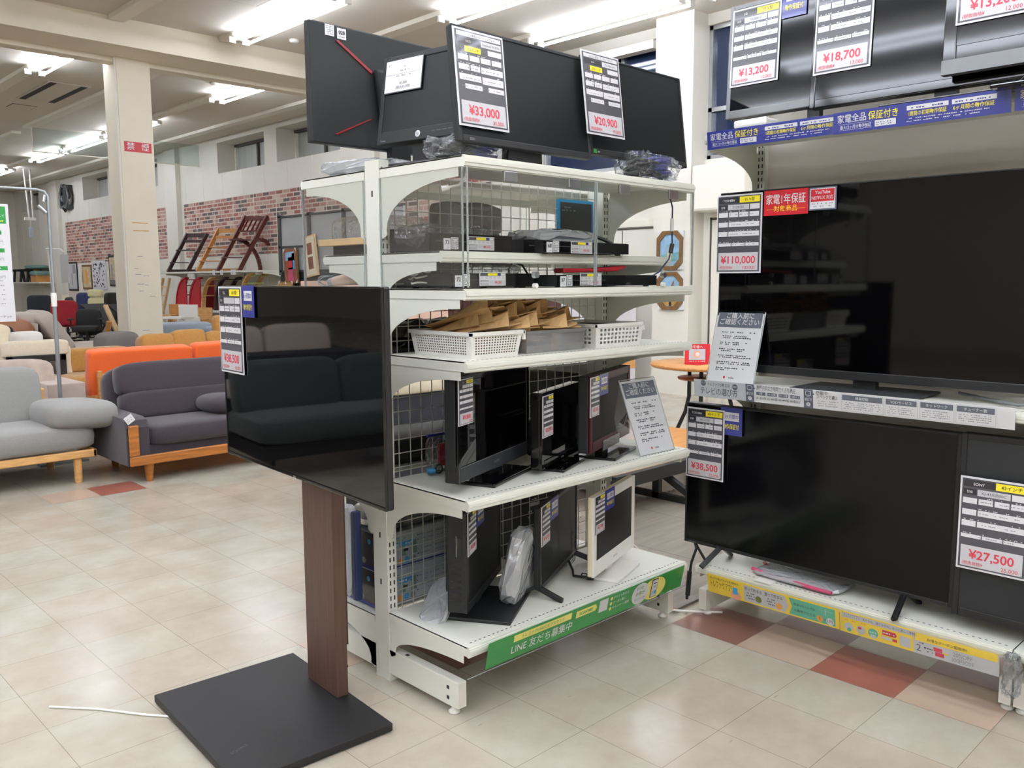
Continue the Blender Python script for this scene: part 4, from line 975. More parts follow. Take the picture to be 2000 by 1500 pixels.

...

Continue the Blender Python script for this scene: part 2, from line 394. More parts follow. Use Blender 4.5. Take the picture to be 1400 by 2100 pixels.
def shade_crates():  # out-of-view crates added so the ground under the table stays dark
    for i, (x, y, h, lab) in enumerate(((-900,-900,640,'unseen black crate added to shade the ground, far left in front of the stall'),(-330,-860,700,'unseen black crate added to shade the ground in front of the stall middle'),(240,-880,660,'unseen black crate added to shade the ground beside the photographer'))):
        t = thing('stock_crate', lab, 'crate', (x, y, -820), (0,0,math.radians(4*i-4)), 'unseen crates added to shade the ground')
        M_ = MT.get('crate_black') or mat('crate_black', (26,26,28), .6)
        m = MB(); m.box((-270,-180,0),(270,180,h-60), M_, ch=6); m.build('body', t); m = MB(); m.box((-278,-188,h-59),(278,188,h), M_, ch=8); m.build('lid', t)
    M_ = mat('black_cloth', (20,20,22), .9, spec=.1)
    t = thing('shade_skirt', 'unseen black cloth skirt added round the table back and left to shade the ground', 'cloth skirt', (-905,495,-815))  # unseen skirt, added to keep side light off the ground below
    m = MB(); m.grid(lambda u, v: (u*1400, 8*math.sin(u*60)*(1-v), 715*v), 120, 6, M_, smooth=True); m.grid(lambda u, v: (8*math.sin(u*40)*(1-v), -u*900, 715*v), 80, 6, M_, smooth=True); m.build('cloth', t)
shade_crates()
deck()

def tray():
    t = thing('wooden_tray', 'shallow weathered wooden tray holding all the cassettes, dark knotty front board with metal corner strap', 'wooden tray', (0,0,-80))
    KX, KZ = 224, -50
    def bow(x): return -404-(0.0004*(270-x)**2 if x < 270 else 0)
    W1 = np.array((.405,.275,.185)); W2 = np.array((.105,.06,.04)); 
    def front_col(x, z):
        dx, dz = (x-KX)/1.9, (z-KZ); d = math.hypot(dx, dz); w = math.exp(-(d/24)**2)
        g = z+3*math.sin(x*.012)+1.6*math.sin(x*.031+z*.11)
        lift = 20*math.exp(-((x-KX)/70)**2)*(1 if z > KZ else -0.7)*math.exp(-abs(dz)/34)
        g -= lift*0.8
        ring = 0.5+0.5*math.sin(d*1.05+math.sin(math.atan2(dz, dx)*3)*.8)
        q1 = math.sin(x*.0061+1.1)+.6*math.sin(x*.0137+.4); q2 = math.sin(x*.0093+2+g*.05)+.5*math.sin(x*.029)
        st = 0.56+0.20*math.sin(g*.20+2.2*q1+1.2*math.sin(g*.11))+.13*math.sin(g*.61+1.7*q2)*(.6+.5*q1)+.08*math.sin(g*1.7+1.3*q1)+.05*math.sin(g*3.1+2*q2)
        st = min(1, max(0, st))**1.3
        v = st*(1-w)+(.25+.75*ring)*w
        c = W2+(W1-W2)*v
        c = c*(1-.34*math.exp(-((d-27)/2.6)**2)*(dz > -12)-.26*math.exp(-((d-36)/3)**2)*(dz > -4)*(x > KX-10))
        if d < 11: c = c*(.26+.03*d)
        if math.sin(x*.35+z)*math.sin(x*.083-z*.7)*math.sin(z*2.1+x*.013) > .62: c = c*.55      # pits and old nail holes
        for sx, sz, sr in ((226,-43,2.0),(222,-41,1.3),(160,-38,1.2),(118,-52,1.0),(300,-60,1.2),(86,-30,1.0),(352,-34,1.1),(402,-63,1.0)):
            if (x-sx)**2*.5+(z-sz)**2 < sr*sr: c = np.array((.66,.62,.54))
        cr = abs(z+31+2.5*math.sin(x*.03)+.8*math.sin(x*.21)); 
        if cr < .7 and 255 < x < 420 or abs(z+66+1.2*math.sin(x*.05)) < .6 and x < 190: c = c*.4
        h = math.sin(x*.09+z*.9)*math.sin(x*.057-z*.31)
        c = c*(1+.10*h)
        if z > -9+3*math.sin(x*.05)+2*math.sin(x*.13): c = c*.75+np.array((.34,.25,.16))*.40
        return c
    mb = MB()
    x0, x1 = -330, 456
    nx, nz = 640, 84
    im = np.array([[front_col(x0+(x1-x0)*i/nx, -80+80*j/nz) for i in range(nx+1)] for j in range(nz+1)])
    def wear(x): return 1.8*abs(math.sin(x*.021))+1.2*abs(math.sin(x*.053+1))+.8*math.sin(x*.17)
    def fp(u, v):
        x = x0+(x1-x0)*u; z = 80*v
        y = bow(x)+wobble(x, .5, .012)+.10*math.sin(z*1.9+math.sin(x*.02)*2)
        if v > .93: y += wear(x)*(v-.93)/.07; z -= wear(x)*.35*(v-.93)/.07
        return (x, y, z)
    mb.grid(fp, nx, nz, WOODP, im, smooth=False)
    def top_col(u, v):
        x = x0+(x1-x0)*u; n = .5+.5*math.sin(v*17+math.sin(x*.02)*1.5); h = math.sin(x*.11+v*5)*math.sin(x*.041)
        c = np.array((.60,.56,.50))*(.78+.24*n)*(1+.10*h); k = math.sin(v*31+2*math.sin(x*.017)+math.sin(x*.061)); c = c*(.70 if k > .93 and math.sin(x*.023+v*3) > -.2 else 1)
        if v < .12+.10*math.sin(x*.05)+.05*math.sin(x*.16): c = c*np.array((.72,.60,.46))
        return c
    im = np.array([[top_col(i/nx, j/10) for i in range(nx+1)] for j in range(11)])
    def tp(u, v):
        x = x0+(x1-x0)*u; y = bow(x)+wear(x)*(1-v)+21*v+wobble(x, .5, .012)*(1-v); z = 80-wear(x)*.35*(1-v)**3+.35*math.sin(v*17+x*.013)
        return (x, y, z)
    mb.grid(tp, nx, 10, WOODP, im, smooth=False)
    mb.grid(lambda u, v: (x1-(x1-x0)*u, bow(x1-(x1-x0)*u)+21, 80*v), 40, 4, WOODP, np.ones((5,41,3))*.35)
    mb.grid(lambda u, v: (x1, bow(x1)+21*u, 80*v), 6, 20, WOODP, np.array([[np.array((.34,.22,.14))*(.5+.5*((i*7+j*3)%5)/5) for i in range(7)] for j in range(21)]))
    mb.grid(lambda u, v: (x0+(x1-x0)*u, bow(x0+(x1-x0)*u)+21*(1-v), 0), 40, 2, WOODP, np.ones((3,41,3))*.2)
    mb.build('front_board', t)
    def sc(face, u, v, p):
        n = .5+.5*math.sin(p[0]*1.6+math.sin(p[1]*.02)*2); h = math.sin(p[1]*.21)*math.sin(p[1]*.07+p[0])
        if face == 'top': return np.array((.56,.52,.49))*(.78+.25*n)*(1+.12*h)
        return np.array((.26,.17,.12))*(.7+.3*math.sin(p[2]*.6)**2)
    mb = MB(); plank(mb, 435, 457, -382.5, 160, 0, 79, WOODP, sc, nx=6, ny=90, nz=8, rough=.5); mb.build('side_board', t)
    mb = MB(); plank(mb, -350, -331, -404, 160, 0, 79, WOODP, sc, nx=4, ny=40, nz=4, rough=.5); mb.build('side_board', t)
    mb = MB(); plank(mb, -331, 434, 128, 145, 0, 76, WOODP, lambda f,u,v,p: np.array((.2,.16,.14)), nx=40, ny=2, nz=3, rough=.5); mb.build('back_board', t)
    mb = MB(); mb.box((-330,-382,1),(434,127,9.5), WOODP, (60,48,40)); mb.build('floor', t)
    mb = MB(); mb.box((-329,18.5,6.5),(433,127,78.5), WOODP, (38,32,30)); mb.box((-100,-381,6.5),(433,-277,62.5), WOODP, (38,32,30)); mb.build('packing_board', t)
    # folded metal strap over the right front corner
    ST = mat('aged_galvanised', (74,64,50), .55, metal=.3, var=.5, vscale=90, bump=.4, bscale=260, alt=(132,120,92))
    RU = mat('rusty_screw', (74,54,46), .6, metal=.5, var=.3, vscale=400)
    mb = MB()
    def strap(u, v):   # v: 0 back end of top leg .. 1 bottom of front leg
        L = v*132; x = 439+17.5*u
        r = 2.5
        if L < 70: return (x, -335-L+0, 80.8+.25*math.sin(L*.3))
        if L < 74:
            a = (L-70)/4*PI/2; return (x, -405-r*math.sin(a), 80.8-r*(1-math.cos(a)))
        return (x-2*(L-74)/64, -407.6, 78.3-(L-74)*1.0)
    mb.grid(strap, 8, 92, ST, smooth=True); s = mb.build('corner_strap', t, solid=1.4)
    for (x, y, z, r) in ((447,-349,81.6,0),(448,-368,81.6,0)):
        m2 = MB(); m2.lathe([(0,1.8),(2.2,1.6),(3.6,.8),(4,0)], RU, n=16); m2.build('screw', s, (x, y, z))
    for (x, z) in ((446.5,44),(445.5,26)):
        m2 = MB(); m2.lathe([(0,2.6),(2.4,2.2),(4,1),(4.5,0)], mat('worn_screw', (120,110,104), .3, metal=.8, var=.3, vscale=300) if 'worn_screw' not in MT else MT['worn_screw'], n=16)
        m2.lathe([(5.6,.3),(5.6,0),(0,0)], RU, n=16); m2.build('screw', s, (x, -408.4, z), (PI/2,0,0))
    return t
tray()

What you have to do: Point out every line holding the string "Python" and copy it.

Problem solution:
Continue the Blender Python script for this scene: part 4, from line 975. More parts follow. Take the picture to be 2000 by 1500 pixels.
Continue the Blender Python script for this scene: part 2, from line 394. More parts follow. Use Blender 4.5. Take the picture to be 1400 by 2100 pixels.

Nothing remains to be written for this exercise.